### [Work required]
Exactly the lines from the one containing "Build this scene" through the one containing "scn.camera = cam" are to be returned, please, without any pictures.

# # # #

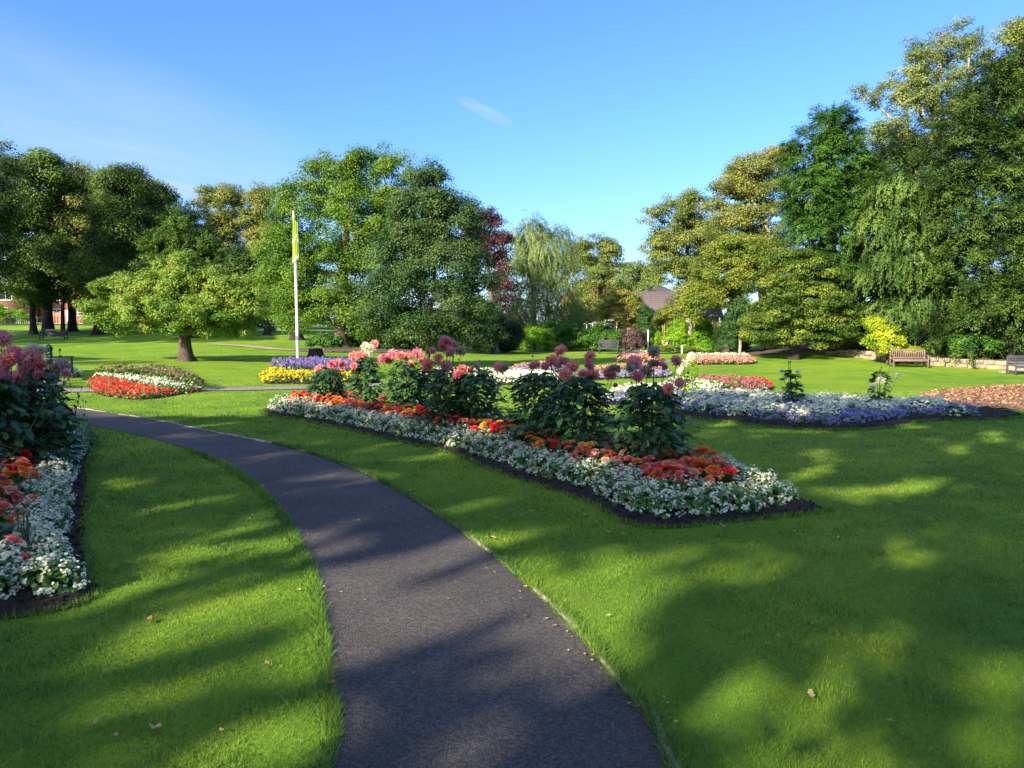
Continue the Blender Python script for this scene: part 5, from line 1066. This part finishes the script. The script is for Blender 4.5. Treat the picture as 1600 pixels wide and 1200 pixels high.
mg, tg, pg = mat('window_glass'); pg.inputs['Base Color'].default_value = (.02,.025,.03,1); pg.inputs['Roughness'].default_value = .08; pg.inputs['Specular IOR Level'].default_value = .8; M_GLASS = mg
M_FASCIA = plain('dark_fascia', (.07,.05,.04), .7, .1, 2); M_CREAM = plain('cream_wall', (.36,.31,.21), .85, .2, 2)
M_BEAM = plain('timber_beam', (.22,.21,.05), .8, .2, 5)
def house(cx, y, w_, d_, eave, ridge, label, wallm, roofm, wins, hip=True, chim=True, rz=0, door=None, base=None, beams=False):
    b = Hs(cx, y) if base is None else base; r = empty('house', (cx, y, b-.2), label, 'house', None, rz)
    v, f = box(-w_/2, w_/2, 0, d_, 0, eave); ob('wall', mk('wall', [(v, f[[2,3,4,5]], 0, None)], [wallm]), r)
    o = .35; a, c_ = -w_/2-o, w_/2+o; y0, y1 = -o, d_+o; k = min(w_, d_)*.45 if hip else 0
    rv = np.array([[a,y0,eave],[c_,y0,eave],[c_,y1,eave],[a,y1,eave],[a+k,(y0+y1)/2,ridge],[c_-k,(y0+y1)/2,ridge]]); rq = np.array([[0,1,5,4],[2,3,4,5]]); rt_ = np.array([[1,2,5],[3,0,4]])
    rf = ob('roof', mk('roof', [(rv, rq, 0, None), (rv, rt_, 0, None), (rv, np.array([[3,2,1,0]]), 0, None)], [roofm]), r)
    ob('gutter', mk('gutter', bevparts(obox((0, y0-.06, eave-.03), w_+2*o, .11, .13), 0, .02), [M_FASCIA if beams else M_WHITE]), r)
    if chim:
        cv = bevparts(obox((w_*.28, d_/2, ridge+.1), .9, .6, 1.6), 0, .03) + bevparts(obox((w_*.28, d_/2, ridge+.95), 1.02, .72, .16), 0, .03); ob('chimney', mk('chimney', cv, [M_BRICK2]), rf)
        for s in (-.22, .22): ob('chimney_pot', mk('chimney_pot', tube([(w_*.28+s, d_/2, ridge+1.0), (w_*.28+s, d_/2, ridge+1.45)], [.13, .11], 10), [M_TILER]), rf)
    for (x, z, ww, hh, nm) in wins:
        F_ = bevparts(obox((x-ww/2, -.03, z), .09, .12, hh), 0, .01) + bevparts(obox((x+ww/2, -.03, z), .09, .12, hh), 0, .01) + bevparts(obox((x, -.03, z-hh/2-.05), ww+.2, .18, .1), 0, .01) + bevparts(obox((x, -.03, z+hh/2+.045), ww+.1, .12, .09), 0, .01)
        for q in range(1, nm): F_ += bevparts(obox((x-ww/2+ww*q/nm, -.035, z), .07, .1, hh), 0, .01)
        F_ += bevparts(obox((x, -.03, z+hh*.22), ww, .08, .05), 0, .01)
        wf = ob('window', mk('window', F_, [M_WHITE if not beams else M_BEAM]), r); v, f = box(x-ww/2, x+ww/2, -.012, .012, z-hh/2, z+hh/2); ob('pane', mk('pane', [(v, f, 0, None)], [M_GLASS]), wf)
    if door is not None:
        dr = ob('door', mk('door', bevparts(obox((door, -.03, 1.1), 1.0, .1, 2.1), 0, .02), [M_WHITE]), r); ob('handle', mk('handle', tube([(door+.35, -.12, 1.05), (door+.35, -.12, 1.2)], .02, 6), [M_METAL]), dr)
    if beams:
        B = []; [B.extend(bevparts(obox((x, -.05, eave/2+.2), .12, .1, eave-.4), 0, .01)) for x in np.linspace(-w_/2+.1, w_/2-.1, 15)]; ob('timber_framing', mk('timber_framing', B, [M_BEAM]), r)
    return r
def atp(px, D): return (px-800)/F*D
house(atp(-20, 100), 100, 9, 8, 5.4, 8.4, 'orange brick house with white windows at the left edge, partly hidden by trees', M_BRICK, M_TILED, [(2.6,4.2,2.6,1.4,3),(-2,4.2,2.2,1.4,3),(1.8,1.6,2.8,1.6,4),(-2.4,1.6,2,1.5,3)], door=-.2, base=1.5)
house(atp(110, 104), 104, 8, 8, 5.2, 8, 'brick house glimpsed between the dark trunks at left', M_BRICK2, M_TILED, [(-2,4.2,1.8,1.3,3),(2,4.2,1.8,1.3,3),(-2,1.5,2.2,1.5,3),(2.2,1.5,1.6,1.5,2)], door=.2, base=1.5)
house(atp(230, 106), 106, 9, 8, 5.2, 8, 'brick house behind the cherry tree', M_BRICK, M_TILE, [(-2.4,4.2,1.8,1.3,3),(2.4,4.2,1.8,1.3,3),(-2.4,1.5,2.2,1.5,3),(2.4,1.5,2.0,1.5,3)], door=0, base=1.5)
house(atp(400, 110), 110, 10, 8, 5.2, 8, 'pale-windowed brick house behind the trees left of the flagpole', M_BRICK2, M_TILE, [(-2.4,4.2,1.8,1.3,3),(2.4,4.2,1.8,1.3,3),(-2.4,1.5,2.6,1.7,3),(2.4,1.5,2.0,1.5,3)], door=0, base=1.5)
house(atp(1062, 62), 62, 6.6, 6, 2.7, 5.0, 'low cottage with a brown tiled roof and mustard-yellow timber framing behind the lime-green cones', M_CREAM, M_TILE, [(-1.7,1.55,1.9,1.3,5),(1.2,1.55,1.6,1.3,4)], hip=False, chim=False, beams=True, base=-.35)
house(atp(935, 72), 72, 5.6, 6, 2.9, 4.9, 'small cream house with a red tiled roof above the clipped bushes', M_CREAM, M_TILER, [(-1.2,1.7,1.2,1.1,2),(1.2,1.7,1.2,1.1,2)], hip=False, chim=False, base=-.2)
house(atp(1005, 98), 98, 9, 8, 5.4, 7.6, 'orange brick house with dark gables rising behind the cottage', M_BRICK, M_TILED, [(-2,4.4,1.4,1.2,2),(2,4.4,1.4,1.2,2)], base=.3)
house(atp(925, 104), 104, 8, 8, 5.4, 7.8, 'brick house with chimney half hidden by the round sycamore', M_BRICK, M_TILER, [(-2,4.4,1.4,1.2,2),(2,4.4,1.4,1.2,2)], base=.3)
# the small red and white building seen under the birch
house(atp(797, 80), 80, 3.2, 3, 2.0, 2.9, 'small red-brick outbuilding showing under the birch', M_BRICK2, M_TILE, [(.8,1.1,.5,.7,1)], hip=False, chim=False, base=-.1)
# road, kerb, pavement and boundary along the left background
def xstrip(name, xa, xb, ya, yb, m, dz):
    X_ = np.linspace(xa, xb, 60); Y_ = np.linspace(ya, yb, 7); XX, YY = np.meshgrid(X_, Y_); i = np.arange(6)[:, None]*60 + np.arange(59)[None]
    ob(name, mk(name, [(np.stack([XX, YY, H(XX, YY)+dz], -1).reshape(-1, 3), np.stack([i, i+1, i+61, i+60], -1).reshape(-1, 4), 0, None)], [m], True), kind='structure')
M_PAVE = plain('pavement', (.42,.40,.37), .9, .15, 2); xstrip('road', -110, 5, 89.2, 94, plain('road_asphalt', (.11,.11,.115), .9, .15, 2), .06); xstrip('pavement', -110, 5, 86.6, 89, M_PAVE, .10)
V_ = []
for xx in np.arange(-110, 5, 3.0): V_ += bevparts(obox((xx+1.5, 89.1, Hs(xx+1.5, 89.1)+.08), 3.0, .14, .16), 0, .01)
ob('kerb', mk('kerb', V_, [M_PAVE]), kind='structure')
def railing(xa, xb, y, label, hgt=1.0, gap=.14, m=M_METAL):
    c = np.array([(xa+xb)/2, y, Hs((xa+xb)/2, y)]); r = empty('railing', tuple(c), label, 'railing'); B = []; P = []
    xs_ = np.arange(xa, xb, gap); zb = H(xs_, xs_*0+y)
    a = np.column_stack([xs_, xs_*0+y, zb+.08]); b = a + [0, 0, hgt-.12]; V, f = segs(a, b, np.full(len(xs_), .012), np.full(len(xs_), .012), 4); ob('bars', mk('bars', [(V-c, f, 0, None)], [m]), r)
    for s in np.arange(xa, xb+.1, 2.4):
        z = Hs(s, y); v, f = obox((s, y, z+hgt/2), .06, .06, hgt); ob('post', mk('post', [(v-c, f, 0, None)], [m]), r)
    R_ = []
    xr = np.arange(xa, xb, 1.2)
    for h_ in (.1, hgt-.05):
        a = np.column_stack([xr, xr*0+y, H(xr, xr*0+y)+h_]); R_.append(a)
    for a in R_:
        V, f = segs(a[:-1], a[1:], np.full(len(a)-1, .022), np.full(len(a)-1, .022), 4); ob('rail', mk('rail', [(V-c, f, 0, None)], [m]), r)
railing(-66, -32, 86.3, 'thin dark metal railing along the road behind the left trees')
def wallseg(xa, xb, y, h_, m, label, th=.3):
    z = min(Hs(xa, y), Hs(xb, y)); r = empty('garden_wall', ((xa+xb)/2, y, z), label, 'wall'); ob('brickwork', mk('brickwork', bevparts(obox((0, 0, h_/2), xb-xa, th, h_), 0, .02), [m]), r)
    ob('coping', mk('coping', bevparts(obox((0, 0, h_+.05), xb-xa+.05, th+.1, .1), 0, .02), [M_PAVE]), r)
    for s in (xa-(xa+xb)/2+.2, xb-(xa+xb)/2-.2): ob('pier', mk('pier', bevparts(obox((s, -.03, h_/2+.1), .42, th+.08, h_+.4), 0, .02), [m]), r)
wallseg(atp(85, 95.5), atp(102, 95.5), 95.5, 1.3, M_BRICK, 'short orange brick wall between two trunks at left'); wallseg(atp(118, 95.5), atp(190, 95.5), 95.5, 1.0, M_BRICK, 'long orange brick garden wall seen under the cherry branches')
wallseg(atp(300, 95.5), atp(430, 95.5), 95.5, .9, M_WHITE, 'pale garden wall behind the cherry and flagpole')
M_FEN = plain('fence_wood', (.10,.075,.06), .85, .3, 8)
r = empty('garden_fence', (atp(15, 95.3), 95.3, Hs(atp(15, 95.3), 95.3)), 'dark board fence in front of the brick house at left', 'fence')
P = []; [P.extend(bevparts(obox((x, 0, .7), .2, .03, 1.4), 0, .01)) for x in np.arange(-3.4, 1.0, .22)]; ob('boards', mk('boards', P, [M_FEN]), r)
P = []; [P.extend(bevparts(obox((x, 0, .55), .1, .03, 1.1), 0, .01)) for x in np.arange(1.1, 3.0, .28)]; P += bevparts(obox((2.0, .03, .9), 2.0, .05, .08), 0, .01); ob('pickets', mk('pickets', P, [M_POLE]), r)
print('objects', len(bpy.data.objects))
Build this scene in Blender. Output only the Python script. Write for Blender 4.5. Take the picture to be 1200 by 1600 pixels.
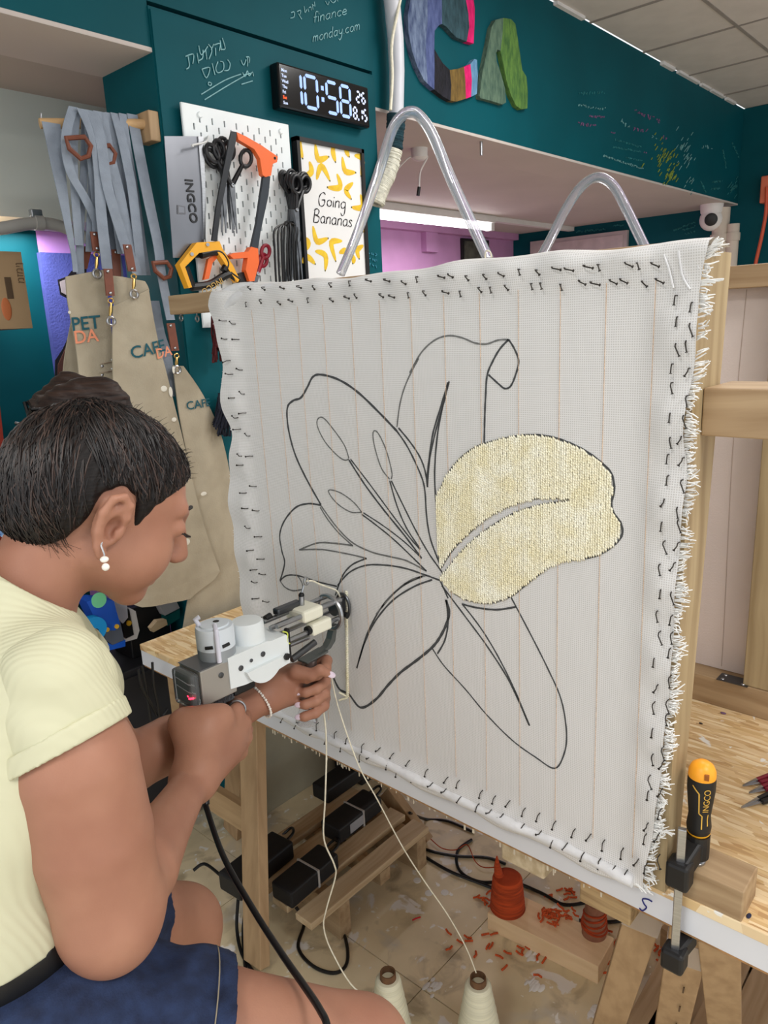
import bpy, bmesh, math, random
import numpy as np
from mathutils import Vector, Matrix
random.seed(7); np.random.seed(7)
for o in list(bpy.data.objects): bpy.data.objects.remove(o)
scn = bpy.context.scene
COL = scn.collection

# ------------------------------------------------------------------ camera
FPX = 1160.0
CAM = Vector((0.0, 0.0, 1.555))
RM = Matrix(((0.6639345, 0.21203867, -0.71709872),
             (-0.74643141, 0.13012417, -0.65261616),
             (-0.04506799, 0.9685594, 0.24466625)))
cd = bpy.data.cameras.new('camera'); cam = bpy.data.objects.new('camera', cd); COL.objects.link(cam)
cam.matrix_world = Matrix.Translation(CAM) @ RM.to_4x4()
cd.sensor_fit = 'VERTICAL'; cd.sensor_height = 36.0; cd.sensor_width = 27.0
cd.lens = FPX / 1600 * 36.0; cd.clip_start = 0.02
scn.camera = cam

# ------------------------------------------------------------------ world, lamps, exposure
w = bpy.data.worlds.new('world'); scn.world = w; w.use_nodes = True
w.node_tree.nodes['Background'].inputs[0].default_value = (0.93, 0.97, 1.0, 1)
w.node_tree.nodes['Background'].inputs[1].default_value = 1.10
scn.view_settings.view_transform = 'Standard'; scn.view_settings.look = 'None'
scn.view_settings.exposure = 0.12; scn.view_settings.gamma = 1.0
scn.view_settings.use_curve_mapping = False

def area_lamp(name, loc, size, power, color=(1, .985, .965), rot=(0, 0, 0), sy=None):
    l = bpy.data.lights.new(name, 'AREA'); l.energy = power; l.color = color
    l.shape = 'RECTANGLE'; l.size = size; l.size_y = sy or size
    o = bpy.data.objects.new(name, l); COL.objects.link(o); o.location = loc; o.rotation_euler = rot
    return o
# light given off by the square LED panels of the workshop ceiling
LED_SPOTS = [(-1.17, 0.15), (0.62, -1.05), (2.4, -0.45), (2.4, 0.75)]
for i, (x, y) in enumerate(LED_SPOTS):
    area_lamp('ceiling_panel_lamp', (x, y, 2.80), 0.56, [22, 26, 20, 17][i])
# the fluorescent tube of the back room
area_lamp('tube_lamp', (4.0, 3.07, 2.14), 1.1, 13, (1, .97, 1), sy=0.06)
area_lamp('niche_fill', (1.05, 2.44, 1.90), 0.25, 3.5, (1, .97, 1))  # added fill under the bulkhead, no fixture; brightens blue panel and lilac wall

# ------------------------------------------------------------------ helpers
def ray(px, py):
    return RM @ Vector(((px - 600) / FPX, -(py - 800) / FPX, -1.0))
def at(px, py, ax, val):                      # pixel -> point on an axis plane
    v = ray(px, py); return CAM + v * ((val - CAM[ax]) / v[ax])
def ad(px, py, dep):                          # pixel -> point at a camera depth
    return CAM + ray(px, py) * dep
def onpl(px, py, p0, n):
    v = ray(px, py); n = Vector(n); return CAM + v * ((Vector(p0) - CAM).dot(n) / v.dot(n))
def lin(c):
    r = []
    for x in c[:3]:
        x = x / 255.0; r.append(x / 12.92 if x <= .04045 else ((x + .055) / 1.055) ** 2.4)
    return (r[0], r[1], r[2], 1.0)

MATS = {}
def NN(nt, t, **kw):
    n = nt.nodes.new(t)
    for k, v in kw.items(): setattr(n, k, v)
    return n
def mat(name, rgb, rough=.6, metal=0.0, var=0.12, scale=8.0, bump=0.0, bscale=60.0, stretch=(1, 1, 1),
        emit=0.0, trans=0.0, alpha=1.0, rgb2=None, coat=0.0, spec=.5, world=False, sss=0.0, ior=1.45, lo=.35, hi=.65, detail=3.0):
    if name in MATS: return MATS[name]
    m = bpy.data.materials.new(name); m.use_nodes = True; nt = m.node_tree
    b = nt.nodes['Principled BSDF']; L = nt.links
    b.inputs['Roughness'].default_value = rough; b.inputs['Metallic'].default_value = metal
    b.inputs['Specular IOR Level'].default_value = spec; b.inputs['IOR'].default_value = ior
    b.inputs['Coat Weight'].default_value = coat
    if trans: b.inputs['Transmission Weight'].default_value = trans
    if alpha < 1: b.inputs['Alpha'].default_value = alpha
    if sss:
        b.inputs['Subsurface Weight'].default_value = sss
        b.inputs['Subsurface Radius'].default_value = (.012, .005, .003); b.inputs['Subsurface Scale'].default_value = 1.0
    c = lin(rgb)
    if world:
        tc = NN(nt, 'ShaderNodeNewGeometry').outputs['Position']
    else:
        tc = NN(nt, 'ShaderNodeTexCoord').outputs['Object']
    mp = NN(nt, 'ShaderNodeMapping'); mp.inputs['Scale'].default_value = stretch
    L.new(tc, mp.inputs['Vector'])
    n = NN(nt, 'ShaderNodeTexNoise'); n.inputs['Scale'].default_value = scale; n.inputs['Detail'].default_value = detail
    L.new(mp.outputs[0], n.inputs['Vector'])
    r = NN(nt, 'ShaderNodeValToRGB'); L.new(n.outputs['Fac'], r.inputs[0])
    c2 = lin(rgb2) if rgb2 else tuple([x * (1 - var) for x in c[:3]] + [1])
    c1 = c if rgb2 else tuple([min(1, x * (1 + var * .6)) for x in c[:3]] + [1])
    r.color_ramp.elements[0].color = c2; r.color_ramp.elements[1].color = c1
    r.color_ramp.elements[0].position = lo; r.color_ramp.elements[1].position = hi
    L.new(r.outputs[0], b.inputs['Base Color'])
    if emit:
        b.inputs['Emission Color'].default_value = c; b.inputs['Emission Strength'].default_value = emit
    if bump:
        n2 = NN(nt, 'ShaderNodeTexNoise'); n2.inputs['Scale'].default_value = bscale; n2.inputs['Detail'].default_value = 4
        L.new(mp.outputs[0], n2.inputs['Vector'])
        bp = NN(nt, 'ShaderNodeBump'); bp.inputs['Strength'].default_value = bump; bp.inputs['Distance'].default_value = .004
        L.new(n2.outputs['Fac'], bp.inputs['Height']); L.new(bp.outputs[0], b.inputs['Normal'])
    MATS[name] = m; return m
def wood(name, light, dark, ax, scale=1.0):
    """pine with grain along axis ax"""
    st = [46 * scale] * 3; st[ax] = 1.6 * scale
    m = mat(name, light, rough=.62, rgb2=dark, scale=1.0, stretch=tuple(st), bump=.12, bscale=1.6, lo=.3, hi=.62, detail=5)
    nt = m.node_tree
    mp = [x for x in nt.nodes if x.type == 'MAPPING'][0]
    # large slow distortion so that the grain wanders
    g = NN(nt, 'ShaderNodeTexCoord'); nz = NN(nt, 'ShaderNodeTexNoise'); nz.inputs['Scale'].default_value = 3.0
    nt.links.new(g.outputs['Object'], nz.inputs['Vector'])
    ma = NN(nt, 'ShaderNodeVectorMath', operation='MULTIPLY_ADD')
    nt.links.new(nz.outputs['Color'], ma.inputs[0]); ma.inputs[1].default_value = (.05, .05, .05)
    nt.links.new(g.outputs['Object'], ma.inputs[2]); nt.links.new(ma.outputs[0], mp.inputs['Vector'])
    return m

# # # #

### [Answer in full]
Build this scene in Blender. Output only the Python script. Write for Blender 4.5. Take the picture to be 1200 by 1600 pixels.
import bpy, bmesh, math, random
import numpy as np
from mathutils import Vector, Matrix
random.seed(7); np.random.seed(7)
for o in list(bpy.data.objects): bpy.data.objects.remove(o)
scn = bpy.context.scene
COL = scn.collection

# ------------------------------------------------------------------ camera
FPX = 1160.0
CAM = Vector((0.0, 0.0, 1.555))
RM = Matrix(((0.6639345, 0.21203867, -0.71709872),
             (-0.74643141, 0.13012417, -0.65261616),
             (-0.04506799, 0.9685594, 0.24466625)))
cd = bpy.data.cameras.new('camera'); cam = bpy.data.objects.new('camera', cd); COL.objects.link(cam)
cam.matrix_world = Matrix.Translation(CAM) @ RM.to_4x4()
cd.sensor_fit = 'VERTICAL'; cd.sensor_height = 36.0; cd.sensor_width = 27.0
cd.lens = FPX / 1600 * 36.0; cd.clip_start = 0.02
scn.camera = cam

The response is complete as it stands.